*PROVIDED ENTRIES*:
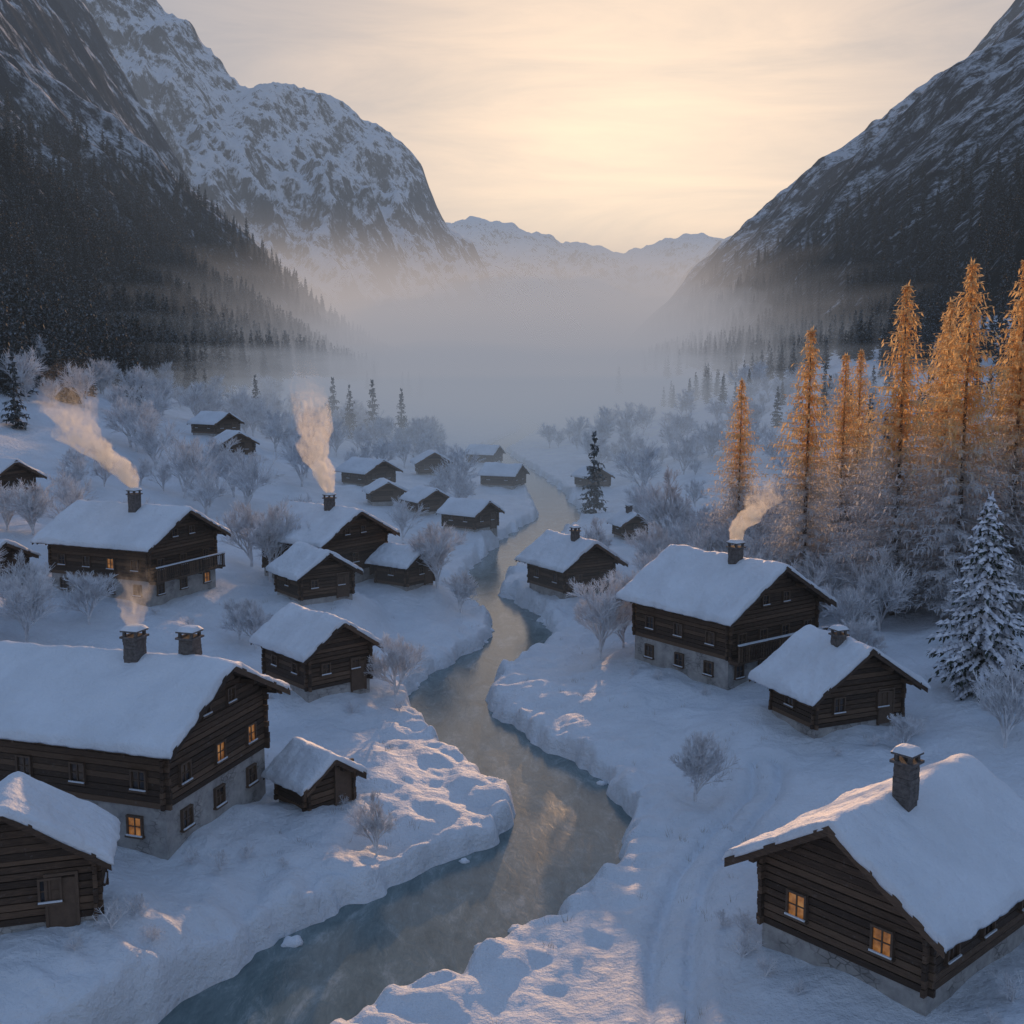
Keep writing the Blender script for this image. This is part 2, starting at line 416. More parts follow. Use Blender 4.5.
make_mtn('mountain', ridge_fn([(-2000, 760), (-700, 700), (-230, 560), (-60, 450), (120, 310), (270, 180), (420, 100), (520, 170), (640, 370), (760, 500), (1300, 700), (2200, 800)], 4200, .45, 111, 150),
         -1900, 2100, 380, 3400, 5000, 180, mountain_mat('mountain_mid', 150, 0))

# ------------------------------------------------------------------ trees
def diamond(v, f, base, d, side, L, w):
    k = len(v); m_ = base+d*L*.45
    v += [base, m_+side*w, base+d*L, m_-side*w]; f.append((k, k+1, k+2, k+3))
def conifer_mesh(name, H, R, whorls, nb, steps, tw_l, tw_w, droop, mats, seed, snow=0.0, start=.08, power=.85, trunk_r=.25, lo=.6):
    rnd = random.Random(seed); v = []; f = []; mi = []
    mb = MB(); pts = [(0, 0, H*i/8) for i in range(9)]
    for i in range(8): mb.tube(pts[i], pts[i+1], trunk_r*(1-i/8)+.015, trunk_r*(1-(i+1)/8)+.015, 6)
    v = [Vector(p) for p in mb.v]; f = list(mb.f); mi = [0]*len(f)
    for wv in range(whorls):
        h0 = start+(1-start)*((wv+rnd.uniform(-.3, .3))/whorls)
        h0 = min(max(h0, .03), .985)
        n = max(3, int(nb*(.5+.5*(1-h0))))
        a0 = rnd.uniform(0, 6.28)
        for j in range(n):
            h = min(.985, max(.02, h0+rnd.uniform(-.8, .8)/whorls))
            rr = R*((1-h)**power)*(.55+.45*min(1, h/.2))+.12
            a = a0+6.283*j/n+rnd.uniform(-.3, .3); bl = rr*rnd.uniform(lo, 1.15)
            if rnd.random() < .06: continue
            out = Vector((math.cos(a), math.sin(a), 0)); sd = Vector((-out.y, out.x, 0))
            p = Vector((0, 0, h*H)); st = max(2, int(steps*bl/R+1.5)); seg = bl/st
            pend = []
            for k in range(st):
                t = (k+1)/st
                slope = .25-droop*t*(1.2-h*.5)+(.35*droop if t > .8 else 0)
                dirv = (out+Vector((0, 0, slope))+sd*rnd.uniform(-.12, .12)).normalized()
                q = p+dirv*seg; pend.append((p, q, dirv, t)); p = q
            for (p0, p1, dv, t) in pend:
                for sgn in (-1, 1):
                    for u in (.25, .75):
                        b0 = p0.lerp(p1, u+rnd.uniform(-.2, .2))
                        d = (dv*rnd.uniform(.5, 1)+sd*sgn*rnd.uniform(.5, 1.1)+Vector((0, 0, rnd.uniform(-.75, .15)*(.4+droop)))).normalized()
                        s2 = d.cross(Vector((rnd.uniform(-.6, .6), rnd.uniform(-.6, .6), 1))).normalized()
                        l = tw_l*rnd.uniform(.5, 1.2)*(1.15-.55*t)*(.55+.45*(1-h))
                        diamond(v, f, b0, d, s2, l, tw_w*rnd.uniform(.6, 1.2)); mi.append(2 if rnd.random() < snow else 1)
                d = (dv*.4+Vector((rnd.uniform(-.4, .4), rnd.uniform(-.4, .4), -1))).normalized()
                s2 = d.cross(out+sd*rnd.uniform(-1, 1)).normalized()
                diamond(v, f, p0.lerp(p1, rnd.random()), d, s2, tw_l*rnd.uniform(.4, .9), tw_w); mi.append(2 if rnd.random() < snow*.5 else 1)
                if snow > 0:
                    k = len(v); w = tw_l*.42*(1.1-.5*t)*rnd.uniform(.7, 1.2); u = Vector((0, 0, .06+.05*rnd.random()))
                    v += [p0+u, (p0+p1)/2+u*1.8+sd*w-Vector((0, 0, w*.5)), p1+dv*.12+u*.3, (p0+p1)/2+u*1.8-sd*w-Vector((0, 0, w*.5)), (p0+p1)/2+u*2.6]
                    for fa in ((0, 1, 4), (1, 2, 4), (2, 3, 4), (3, 0, 4)): f.append(tuple(k+i for i in fa)); mi.append(2)
    for i in range(10):
        a = rnd.uniform(0, 6.28)
        d = Vector((math.cos(a)*.35, math.sin(a)*.35, 1)).normalized(); s2 = d.cross(Vector((math.sin(a), math.cos(a), .2))).normalized()
        diamond(v, f, Vector((0, 0, H*(.955+.03*rnd.random()))), d, s2, tw_l*.8, tw_w*.8); mi.append(2 if snow > .3 else 1)
    me = bpy.data.meshes.new(name); me.from_pydata([tuple(q) for q in v], [], f)
    for mm in mats: me.materials.append(mm)
    me.polygons.foreach_set('material_index', mi); me.update(); return me
def bare_tree_mesh(name, H, seed, spread=.55, levels=4, kids=(9, 8, 7, 6), mat=M_FROST, rmin=.010):
    rnd = random.Random(seed); mb = MB()
    def grow(p, d, L, r, lv):
        seg = 3 if lv < 2 else (2 if lv < 4 else 1)
        q = p; pts = [p]
        for i in range(seg):
            d = (d+Vector((rnd.uniform(-1, 1), rnd.uniform(-1, 1), rnd.uniform(-.6, .9)))*.16).normalized()
            q = q+d*L/seg; pts.append(q)
        r = max(r, rmin*H/5)
        rm = [r*(1-.5*i/seg) for i in range(seg+1)]
        for i in range(seg): mb.tube(pts[i], pts[i+1], rm[i], rm[i+1], 5 if lv == 0 else 3)
        if lv >= levels: return
        n = kids[lv]
        for i in range(n):
            t = rnd.uniform(.28, 1.0) if lv else rnd.uniform(.25, 1.0)
            k = min(int(t*seg), seg-1); b0 = pts[k].lerp(pts[k+1], t*seg-k)
            a = rnd.uniform(0, 6.28)
            perp = d.orthogonal().normalized(); perp = Matrix.Rotation(a, 3, d)@perp
            ang = spread*rnd.uniform(.6, 1.4)
            nd = (d*math.cos(ang)+perp*math.sin(ang)+Vector((0, 0, .12))).normalized()
            grow(b0, nd, L*rnd.uniform(.45, .68)*(1.15-.35*t), r*.55, lv+1)
    grow(Vector((0, 0, -.2)), Vector((0, 0, 1)), H*.5, H*.018, 0)
    for i in range(3):
        a = rnd.uniform(0, 6.28); grow(Vector((0, 0, H*.1)), Vector((math.cos(a)*.5, math.sin(a)*.5, 1)).normalized(), H*.42, H*.012, 1)
    me = bpy.data.meshes.new(name); me.from_pydata(mb.v, [], mb.f); me.materials.append(mat); me.update(); return me

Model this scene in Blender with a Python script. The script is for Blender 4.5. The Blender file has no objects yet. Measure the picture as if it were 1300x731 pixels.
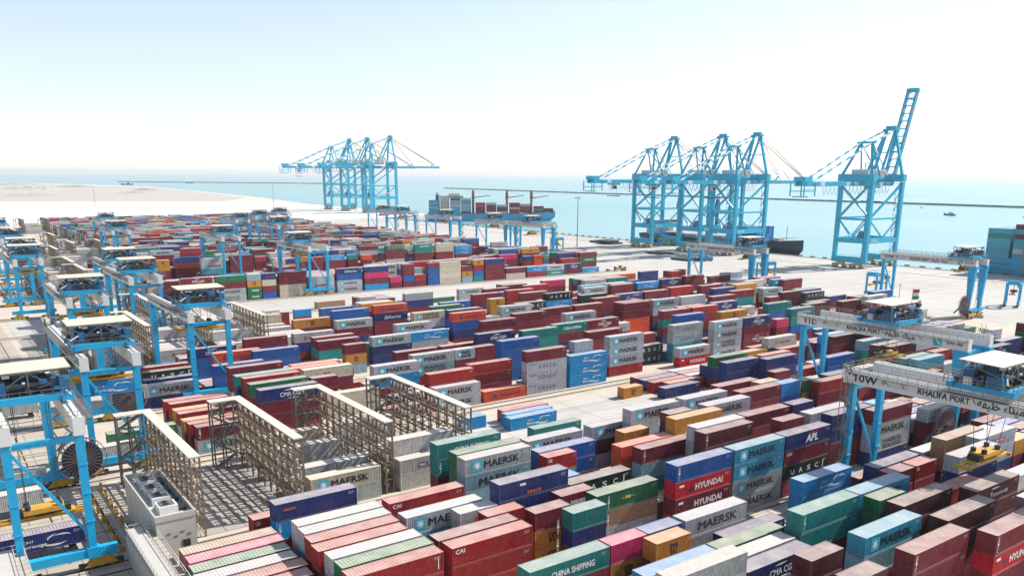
import bpy, bmesh, math, random
from mathutils import Vector, Matrix
# ---------------------------------------------------------------- camera, sky, sun, exposure
sc = bpy.context.scene
col = sc.collection
F_PX, PP_Y, PITCH, ROLL, YAW, CAM_H = 1062.0, 487.0, math.radians(14.0), math.radians(0.225), math.radians(54.5), 52.2
fwd = Vector((math.cos(YAW)*math.cos(PITCH), math.sin(YAW)*math.cos(PITCH), -math.sin(PITCH)))
rgt = Vector((math.sin(YAW), -math.cos(YAW), 0)); upv = rgt.cross(fwd)
r2 = rgt*math.cos(ROLL)+upv*math.sin(ROLL); u2 = upv*math.cos(ROLL)-rgt*math.sin(ROLL)
cam = bpy.data.cameras.new('camera'); cam.sensor_width = 36; cam.lens = F_PX/1300*36
cam.shift_y = (PP_Y-365.5)/1300; cam.clip_start = 1; cam.clip_end = 90000
co = bpy.data.objects.new('camera', cam); col.objects.link(co); sc.camera = co
M = Matrix((r2, u2, -fwd)).transposed().to_4x4(); M.translation = (0, 0, CAM_H); co.matrix_world = M
SUN_EL, SUN_AZ = math.radians(42), math.radians(-12)          # azimuth measured from +X
sdir = Vector((math.cos(SUN_EL)*math.cos(SUN_AZ), math.cos(SUN_EL)*math.sin(SUN_AZ), math.sin(SUN_EL)))
w = bpy.data.worlds.new('World'); sc.world = w; w.use_nodes = True
nt = w.node_tree; bg = nt.nodes['Background']; sky = nt.nodes.new('ShaderNodeTexSky')
sky.sky_type = 'NISHITA'; sky.sun_disc = False; sky.sun_elevation = SUN_EL
sky.sun_rotation = math.atan2(sdir.x, sdir.y); sky.altitude = 0; sky.air_density = 1.0; sky.dust_density = 0.15; sky.ozone_density = 1.0
hsv = nt.nodes.new('ShaderNodeHueSaturation'); hsv.inputs['Saturation'].default_value = .6
nt.links.new(sky.outputs[0], hsv.inputs['Color']); tin = nt.nodes.new('ShaderNodeMix'); tin.data_type = 'RGBA'; tin.blend_type = 'MULTIPLY'; tin.inputs[0].default_value = 1; tin.inputs[7].default_value = (.97, 1, 1.06, 1)
nt.links.new(hsv.outputs[0], tin.inputs[6]); nt.links.new(tin.outputs[2], bg.inputs[0]); bg.inputs[1].default_value = 0.108
sl = bpy.data.lights.new('sun', 'SUN'); sl.energy = 4.9; sl.angle = math.radians(0.6); sl.color = (1, 0.95, 0.87)
so = bpy.data.objects.new('sun', sl); col.objects.link(so); so.rotation_euler = sdir.to_track_quat('Z', 'Y').to_euler()
sc.view_settings.view_transform = 'Standard'; sc.view_settings.look = 'None'
sc.view_settings.exposure = 0.7; sc.view_settings.gamma = 1; sc.view_settings.use_curve_mapping = False
sc.cycles.max_bounces = 6; sc.cycles.volume_bounces = 0; sc.cycles.volume_step_rate = 1
rnd = random.Random(5)

# ---------------------------------------------------------------- helpers
class MB:
    def __init__(s): s.v = []; s.f = []; s.m = []
    def quad(s, pts, m=0):
        b = len(s.v); s.v += [tuple(p) for p in pts]; s.f.append(tuple(range(b, b+len(pts)))); s.m.append(m)
    def box(s, x0, x1, y0, y1, z0, z1, m=0):
        b = len(s.v)
        s.v += [(x0,y0,z0),(x1,y0,z0),(x1,y1,z0),(x0,y1,z0),(x0,y0,z1),(x1,y0,z1),(x1,y1,z1),(x0,y1,z1)]
        for q in ((3,2,1,0),(4,5,6,7),(0,1,5,4),(1,2,6,5),(2,3,7,6),(3,0,4,7)):
            s.f.append(tuple(b+i for i in q)); s.m.append(m)
    def hexa(s, lo, hi, m=0):                    # lo, hi: four corners each, counter-clockwise from above
        b = len(s.v); s.v += [tuple(p) for p in lo]+[tuple(p) for p in hi]
        for q in ((3,2,1,0),(4,5,6,7),(0,1,5,4),(1,2,6,5),(2,3,7,6),(3,0,4,7)):
            s.f.append(tuple(b+i for i in q)); s.m.append(m)
    def bar(s, a, b, w, h=None, m=0, w2=None, h2=None):
        a, b = Vector(a), Vector(b); h = h or w; w2 = w2 or w; h2 = h2 or h
        d = (b-a).normalized(); up = Vector((0,0,1)) if abs(d.z) < .95 else Vector((1,0,0))
        x = d.cross(up).normalized(); y = x.cross(d)
        lo = [a+x*sx*w/2+y*sy*h/2 for sx, sy in ((-1,-1),(1,-1),(1,1),(-1,1))]
        hi = [b+x*sx*w2/2+y*sy*h2/2 for sx, sy in ((-1,-1),(1,-1),(1,1),(-1,1))]
        s.hexa(lo, hi, m)
    def tube(s, a, b, r, n=8, m=0, r2=None):
        a, b = Vector(a), Vector(b); r2 = r if r2 is None else r2
        d = (b-a).normalized(); up = Vector((0,0,1)) if abs(d.z) < .95 else Vector((1,0,0))
        x = d.cross(up).normalized(); y = x.cross(d); k = len(s.v)
        for p, q in ((a, r), (b, r2)):
            for i in range(n):
                t = 2*math.pi*i/n; s.v.append(tuple(p+x*math.cos(t)*q+y*math.sin(t)*q))
        for i in range(n):
            j = (i+1) % n; s.f.append((k+i, k+j, k+n+j, k+n+i)); s.m.append(m)
        s.f.append(tuple(k+i for i in reversed(range(n)))); s.m.append(m)
        s.f.append(tuple(k+n+i for i in range(n))); s.m.append(m)
    def rail(s, a, b, h=1.1, step=1.6, r=.05, m=0, up=(0,0,1)):
        a, b, up = Vector(a), Vector(b), Vector(up); n = max(1, round((b-a).length/step))
        for i in range(n+1):
            p = a.lerp(b, i/n); s.bar(p, p+up*h, r, r, m)
        for k in (.5, 1): s.bar(a+up*h*k, b+up*h*k, r, r, m)
    def add(s, vs, fs, m=0, M=None):
        b = len(s.v); s.v += [tuple(M @ Vector(v)) if M else tuple(v) for v in vs]
        for f in fs: s.f.append(tuple(b+i for i in f)); s.m.append(m)
    def mesh(s, name, mats):
        me = bpy.data.meshes.new(name); me.from_pydata(s.v, [], s.f)
        for mt in mats: me.materials.append(mt)
        if len(mats) > 1: me.polygons.foreach_set('material_index', s.m)
        me.validate(); me.update(); return me
    def build(s, name, mats, parent=None, **k):
        return link(name, s.mesh(name, mats if isinstance(mats, (list, tuple)) else [mats]), parent, **k)
def link(name, me, parent=None, loc=None, rz=0, color=None):
    o = bpy.data.objects.new(name, me); col.objects.link(o)
    if parent: o.parent = parent
    if loc is not None: o.location = loc
    if rz: o.rotation_euler.z = rz
    if color: o.color = color
    return o
def empty(name, loc=(0,0,0), rz=0):
    o = bpy.data.objects.new(name, None); col.objects.link(o); o.location = loc; o.rotation_euler.z = rz
    o.empty_display_size = .5; return o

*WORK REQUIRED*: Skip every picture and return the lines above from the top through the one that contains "mountain_mat('mountain_mid', 150, 0))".

*COMPLETE OUTPUT*:
Keep writing the Blender script for this image. This is part 2, starting at line 416. More parts follow. Use Blender 4.5.
make_mtn('mountain', ridge_fn([(-2000, 760), (-700, 700), (-230, 560), (-60, 450), (120, 310), (270, 180), (420, 100), (520, 170), (640, 370), (760, 500), (1300, 700), (2200, 800)], 4200, .45, 111, 150),
         -1900, 2100, 380, 3400, 5000, 180, mountain_mat('mountain_mid', 150, 0))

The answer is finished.